Erich Friedler ist ein Dokumentarfilmer, der lieber mit Bildern als mit Tönen erzählt. Bei seinen beiden vorherigen Produktionen konnte er aus dem Vollen schöpfen, weil sie Filme über Filme waren. In „Der Clown“ erzählte er von Jerry Lewis’gescheitertem Holocaust-Filmprojekt und in „Eskimo Limon“ die Geschichte der erfolgreichsten israelischen Filmreihe aller Zeiten, „Eis am Stil“.
Doch bei „It Must Schwing“ geht es um Musik, das wichtigste Material sind also Schallplattenaufnahmen, zu denen es keine Bilder gibt. Die Alben hatten zwar grandiose Cover mit Fotos von Francis Wolff, die vom Grafiker Reid Miles gestaltet wurden und im Film in einer mitreißend animierten Sequenz gefeiert werden.
In Ottersberg nachgebaut
Überhaupt nutzt Friedler Animationen als zentrales Element, um die Musik auch visuell erfahrbar zu machen. Den Auftrag dafür gab er Rainer Ludwigs mit seiner kleinen Firma Image Building in Ottersberg bei Bremen. 32 von den 152 Minuten des Films bestehen aus am Computer generierten Bildern, bei denen Ludwigs mit einer Akribie für Details ans Werk ging, die für einen Dokumentarfilmer selbstverständlich, für einen Trickfilmer aber ungewöhnlich sind.
Ludwigs arbeitete mit großen Panoramabildern, etwa von der Einfahrt eines Ozeandampfers in den Hafen von New York oder einem Konzert in der vollbesetzten Carnegie Hall. Dafür musste er sowohl die Stadtlandschaft als auch den Konzertsaal digital nachbauen und mit tausenden winkenden oder applaudierenden Menschen bevölkern.
Vom Berlin der 1920er-Jahre bis zum New Yorker Harlem der 1960er-Jahre musste er historisch authentische Straßen, Autos, Kleidungstücke und Requisiten nachbilden. Dafür sammelte Ludwig Tausende von Fotos und kreierte über 700 Charaktere.
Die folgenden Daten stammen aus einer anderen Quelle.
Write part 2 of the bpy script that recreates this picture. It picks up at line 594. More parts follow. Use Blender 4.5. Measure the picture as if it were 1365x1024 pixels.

Für die Sequenzen, in denen Jazzlegenden wie Sidney Bechet, Thelonious Monk, Art Blakey und Bud Powell mit ihren Bands spielen, wurden Musiker gefilmt, die deren Soli auswendig lernten und so präzise wie möglich nachspielten, sodass die animierten Musiker erstaunlich synchron zu den alten Aufnahmen ihre Instrumente zu spielen scheinen. Und so schwingen auch die digitalen Schattenbilder der Stars von Blue Note.